Reproduce the whole listing, character for character.

----------

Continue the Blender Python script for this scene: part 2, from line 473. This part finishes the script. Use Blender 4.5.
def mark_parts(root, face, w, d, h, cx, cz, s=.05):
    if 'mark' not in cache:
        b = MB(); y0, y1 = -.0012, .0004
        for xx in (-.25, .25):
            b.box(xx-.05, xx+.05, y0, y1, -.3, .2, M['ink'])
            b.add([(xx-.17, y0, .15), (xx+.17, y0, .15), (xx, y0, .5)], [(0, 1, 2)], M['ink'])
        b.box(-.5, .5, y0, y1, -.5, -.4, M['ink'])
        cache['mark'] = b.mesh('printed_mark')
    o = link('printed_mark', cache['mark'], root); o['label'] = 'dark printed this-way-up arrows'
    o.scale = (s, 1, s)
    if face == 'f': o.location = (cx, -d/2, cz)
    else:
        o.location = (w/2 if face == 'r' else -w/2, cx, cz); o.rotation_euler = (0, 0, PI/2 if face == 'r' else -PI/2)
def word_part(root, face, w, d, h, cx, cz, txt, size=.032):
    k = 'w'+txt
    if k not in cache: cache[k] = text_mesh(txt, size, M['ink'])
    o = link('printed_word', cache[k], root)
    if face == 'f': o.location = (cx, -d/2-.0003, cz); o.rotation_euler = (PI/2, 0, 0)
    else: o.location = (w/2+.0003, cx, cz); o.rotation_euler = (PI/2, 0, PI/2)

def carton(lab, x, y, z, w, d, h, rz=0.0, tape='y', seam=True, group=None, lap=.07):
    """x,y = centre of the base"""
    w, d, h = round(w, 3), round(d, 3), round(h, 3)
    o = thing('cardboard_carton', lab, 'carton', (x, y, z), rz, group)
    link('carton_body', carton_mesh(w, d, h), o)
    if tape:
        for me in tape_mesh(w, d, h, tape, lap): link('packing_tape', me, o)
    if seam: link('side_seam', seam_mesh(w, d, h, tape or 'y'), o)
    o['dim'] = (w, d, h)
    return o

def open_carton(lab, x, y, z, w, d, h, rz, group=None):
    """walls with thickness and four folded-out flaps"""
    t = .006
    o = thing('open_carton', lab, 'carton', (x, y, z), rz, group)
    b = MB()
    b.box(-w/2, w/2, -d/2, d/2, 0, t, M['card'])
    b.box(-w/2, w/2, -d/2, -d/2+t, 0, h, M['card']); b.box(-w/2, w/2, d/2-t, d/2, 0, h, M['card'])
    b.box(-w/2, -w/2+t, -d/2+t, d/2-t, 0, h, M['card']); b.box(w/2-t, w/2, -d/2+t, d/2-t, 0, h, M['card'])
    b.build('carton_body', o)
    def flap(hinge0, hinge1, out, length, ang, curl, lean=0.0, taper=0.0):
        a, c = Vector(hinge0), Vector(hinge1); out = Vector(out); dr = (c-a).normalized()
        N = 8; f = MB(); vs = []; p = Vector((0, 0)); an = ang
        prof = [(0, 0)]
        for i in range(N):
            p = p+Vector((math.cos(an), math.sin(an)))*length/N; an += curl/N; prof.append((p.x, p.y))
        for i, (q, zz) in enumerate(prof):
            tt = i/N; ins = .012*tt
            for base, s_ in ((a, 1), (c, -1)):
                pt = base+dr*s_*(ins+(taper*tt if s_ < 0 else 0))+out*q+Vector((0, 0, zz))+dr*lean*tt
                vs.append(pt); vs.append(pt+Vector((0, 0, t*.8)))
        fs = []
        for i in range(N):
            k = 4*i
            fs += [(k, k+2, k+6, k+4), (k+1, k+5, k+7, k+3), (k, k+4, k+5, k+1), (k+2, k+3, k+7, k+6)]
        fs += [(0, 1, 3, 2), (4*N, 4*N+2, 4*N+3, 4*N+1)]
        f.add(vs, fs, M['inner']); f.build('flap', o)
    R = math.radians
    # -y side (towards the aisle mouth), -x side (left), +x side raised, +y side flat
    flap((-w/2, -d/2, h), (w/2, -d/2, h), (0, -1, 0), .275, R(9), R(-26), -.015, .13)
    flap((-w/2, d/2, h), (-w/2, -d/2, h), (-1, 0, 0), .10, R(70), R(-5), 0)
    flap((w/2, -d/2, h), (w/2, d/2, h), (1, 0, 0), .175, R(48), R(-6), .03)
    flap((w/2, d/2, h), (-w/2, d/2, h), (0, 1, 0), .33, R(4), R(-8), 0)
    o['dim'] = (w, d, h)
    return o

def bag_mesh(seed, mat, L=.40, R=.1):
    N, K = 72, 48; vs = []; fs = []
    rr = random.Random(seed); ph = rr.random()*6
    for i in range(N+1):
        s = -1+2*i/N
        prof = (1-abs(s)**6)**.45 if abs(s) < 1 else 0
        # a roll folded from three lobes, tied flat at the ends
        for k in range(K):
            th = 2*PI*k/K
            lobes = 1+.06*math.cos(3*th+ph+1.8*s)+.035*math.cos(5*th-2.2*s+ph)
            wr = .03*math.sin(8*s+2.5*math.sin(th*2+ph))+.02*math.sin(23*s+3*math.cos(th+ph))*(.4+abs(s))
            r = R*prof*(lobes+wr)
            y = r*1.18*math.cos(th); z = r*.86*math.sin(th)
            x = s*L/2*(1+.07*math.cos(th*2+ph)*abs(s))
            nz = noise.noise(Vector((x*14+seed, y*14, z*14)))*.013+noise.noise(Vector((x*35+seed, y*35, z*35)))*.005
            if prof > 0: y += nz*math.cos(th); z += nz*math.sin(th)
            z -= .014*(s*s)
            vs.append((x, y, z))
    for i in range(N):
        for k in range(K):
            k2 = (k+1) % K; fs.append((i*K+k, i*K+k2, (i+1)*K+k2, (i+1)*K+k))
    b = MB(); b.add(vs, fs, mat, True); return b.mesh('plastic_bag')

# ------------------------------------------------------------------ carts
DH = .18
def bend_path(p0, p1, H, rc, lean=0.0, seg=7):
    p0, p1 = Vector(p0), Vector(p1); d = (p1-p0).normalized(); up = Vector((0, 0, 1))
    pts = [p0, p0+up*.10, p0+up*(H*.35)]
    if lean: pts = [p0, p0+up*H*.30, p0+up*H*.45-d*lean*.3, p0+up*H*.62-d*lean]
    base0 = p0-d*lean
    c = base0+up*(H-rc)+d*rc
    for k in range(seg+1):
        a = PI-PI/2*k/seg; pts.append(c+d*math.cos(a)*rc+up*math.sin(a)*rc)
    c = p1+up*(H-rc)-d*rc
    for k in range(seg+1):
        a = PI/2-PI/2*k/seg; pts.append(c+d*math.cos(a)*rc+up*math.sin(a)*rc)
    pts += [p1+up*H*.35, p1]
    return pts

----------

TASK SOLUTION:
Continue the Blender Python script for this scene: part 2, from line 473. This part finishes the script. Use Blender 4.5.
def mark_parts(root, face, w, d, h, cx, cz, s=.05):
    if 'mark' not in cache:
        b = MB(); y0, y1 = -.0012, .0004
        for xx in (-.25, .25):
            b.box(xx-.05, xx+.05, y0, y1, -.3, .2, M['ink'])
            b.add([(xx-.17, y0, .15), (xx+.17, y0, .15), (xx, y0, .5)], [(0, 1, 2)], M['ink'])
        b.box(-.5, .5, y0, y1, -.5, -.4, M['ink'])
        cache['mark'] = b.mesh('printed_mark')
    o = link('printed_mark', cache['mark'], root); o['label'] = 'dark printed this-way-up arrows'
    o.scale = (s, 1, s)
    if face == 'f': o.location = (cx, -d/2, cz)
    else:
        o.location = (w/2 if face == 'r' else -w/2, cx, cz); o.rotation_euler = (0, 0, PI/2 if face == 'r' else -PI/2)
def word_part(root, face, w, d, h, cx, cz, txt, size=.032):
    k = 'w'+txt
    if k not in cache: cache[k] = text_mesh(txt, size, M['ink'])
    o = link('printed_word', cache[k], root)
    if face == 'f': o.location = (cx, -d/2-.0003, cz); o.rotation_euler = (PI/2, 0, 0)
    else: o.location = (w/2+.0003, cx, cz); o.rotation_euler = (PI/2, 0, PI/2)

def carton(lab, x, y, z, w, d, h, rz=0.0, tape='y', seam=True, group=None, lap=.07):
    """x,y = centre of the base"""
    w, d, h = round(w, 3), round(d, 3), round(h, 3)
    o = thing('cardboard_carton', lab, 'carton', (x, y, z), rz, group)
    link('carton_body', carton_mesh(w, d, h), o)
    if tape:
        for me in tape_mesh(w, d, h, tape, lap): link('packing_tape', me, o)
    if seam: link('side_seam', seam_mesh(w, d, h, tape or 'y'), o)
    o['dim'] = (w, d, h)
    return o

def open_carton(lab, x, y, z, w, d, h, rz, group=None):
    """walls with thickness and four folded-out flaps"""
    t = .006
    o = thing('open_carton', lab, 'carton', (x, y, z), rz, group)
    b = MB()
    b.box(-w/2, w/2, -d/2, d/2, 0, t, M['card'])
    b.box(-w/2, w/2, -d/2, -d/2+t, 0, h, M['card']); b.box(-w/2, w/2, d/2-t, d/2, 0, h, M['card'])
    b.box(-w/2, -w/2+t, -d/2+t, d/2-t, 0, h, M['card']); b.box(w/2-t, w/2, -d/2+t, d/2-t, 0, h, M['card'])
    b.build('carton_body', o)
    def flap(hinge0, hinge1, out, length, ang, curl, lean=0.0, taper=0.0):
        a, c = Vector(hinge0), Vector(hinge1); out = Vector(out); dr = (c-a).normalized()
        N = 8; f = MB(); vs = []; p = Vector((0, 0)); an = ang
        prof = [(0, 0)]
        for i in range(N):
            p = p+Vector((math.cos(an), math.sin(an)))*length/N; an += curl/N; prof.append((p.x, p.y))
        for i, (q, zz) in enumerate(prof):
            tt = i/N; ins = .012*tt
            for base, s_ in ((a, 1), (c, -1)):
                pt = base+dr*s_*(ins+(taper*tt if s_ < 0 else 0))+out*q+Vector((0, 0, zz))+dr*lean*tt
                vs.append(pt); vs.append(pt+Vector((0, 0, t*.8)))
        fs = []
        for i in range(N):
            k = 4*i
            fs += [(k, k+2, k+6, k+4), (k+1, k+5, k+7, k+3), (k, k+4, k+5, k+1), (k+2, k+3, k+7, k+6)]
        fs += [(0, 1, 3, 2), (4*N, 4*N+2, 4*N+3, 4*N+1)]
        f.add(vs, fs, M['inner']); f.build('flap', o)
    R = math.radians
    # -y side (towards the aisle mouth), -x side (left), +x side raised, +y side flat
    flap((-w/2, -d/2, h), (w/2, -d/2, h), (0, -1, 0), .275, R(9), R(-26), -.015, .13)
    flap((-w/2, d/2, h), (-w/2, -d/2, h), (-1, 0, 0), .10, R(70), R(-5), 0)
    flap((w/2, -d/2, h), (w/2, d/2, h), (1, 0, 0), .175, R(48), R(-6), .03)
    flap((w/2, d/2, h), (-w/2, d/2, h), (0, 1, 0), .33, R(4), R(-8), 0)
    o['dim'] = (w, d, h)
    return o

def bag_mesh(seed, mat, L=.40, R=.1):
    N, K = 72, 48; vs = []; fs = []
    rr = random.Random(seed); ph = rr.random()*6
    for i in range(N+1):
        s = -1+2*i/N
        prof = (1-abs(s)**6)**.45 if abs(s) < 1 else 0
        # a roll folded from three lobes, tied flat at the ends
        for k in range(K):
            th = 2*PI*k/K
            lobes = 1+.06*math.cos(3*th+ph+1.8*s)+.035*math.cos(5*th-2.2*s+ph)
            wr = .03*math.sin(8*s+2.5*math.sin(th*2+ph))+.02*math.sin(23*s+3*math.cos(th+ph))*(.4+abs(s))
            r = R*prof*(lobes+wr)
            y = r*1.18*math.cos(th); z = r*.86*math.sin(th)
            x = s*L/2*(1+.07*math.cos(th*2+ph)*abs(s))
            nz = noise.noise(Vector((x*14+seed, y*14, z*14)))*.013+noise.noise(Vector((x*35+seed, y*35, z*35)))*.005
            if prof > 0: y += nz*math.cos(th); z += nz*math.sin(th)
            z -= .014*(s*s)
            vs.append((x, y, z))
    for i in range(N):
        for k in range(K):
            k2 = (k+1) % K; fs.append((i*K+k, i*K+k2, (i+1)*K+k2, (i+1)*K+k))
    b = MB(); b.add(vs, fs, mat, True); return b.mesh('plastic_bag')

# ------------------------------------------------------------------ carts
DH = .18
def bend_path(p0, p1, H, rc, lean=0.0, seg=7):
    p0, p1 = Vector(p0), Vector(p1); d = (p1-p0).normalized(); up = Vector((0, 0, 1))
    pts = [p0, p0+up*.10, p0+up*(H*.35)]
    if lean: pts = [p0, p0+up*H*.30, p0+up*H*.45-d*lean*.3, p0+up*H*.62-d*lean]
    base0 = p0-d*lean
    c = base0+up*(H-rc)+d*rc
    for k in range(seg+1):
        a = PI-PI/2*k/seg; pts.append(c+d*math.cos(a)*rc+up*math.sin(a)*rc)
    c = p1+up*(H-rc)-d*rc
    for k in range(seg+1):
        a = PI/2-PI/2*k/seg; pts.append(c+d*math.cos(a)*rc+up*math.sin(a)*rc)
    pts += [p1+up*H*.35, p1]
    return pts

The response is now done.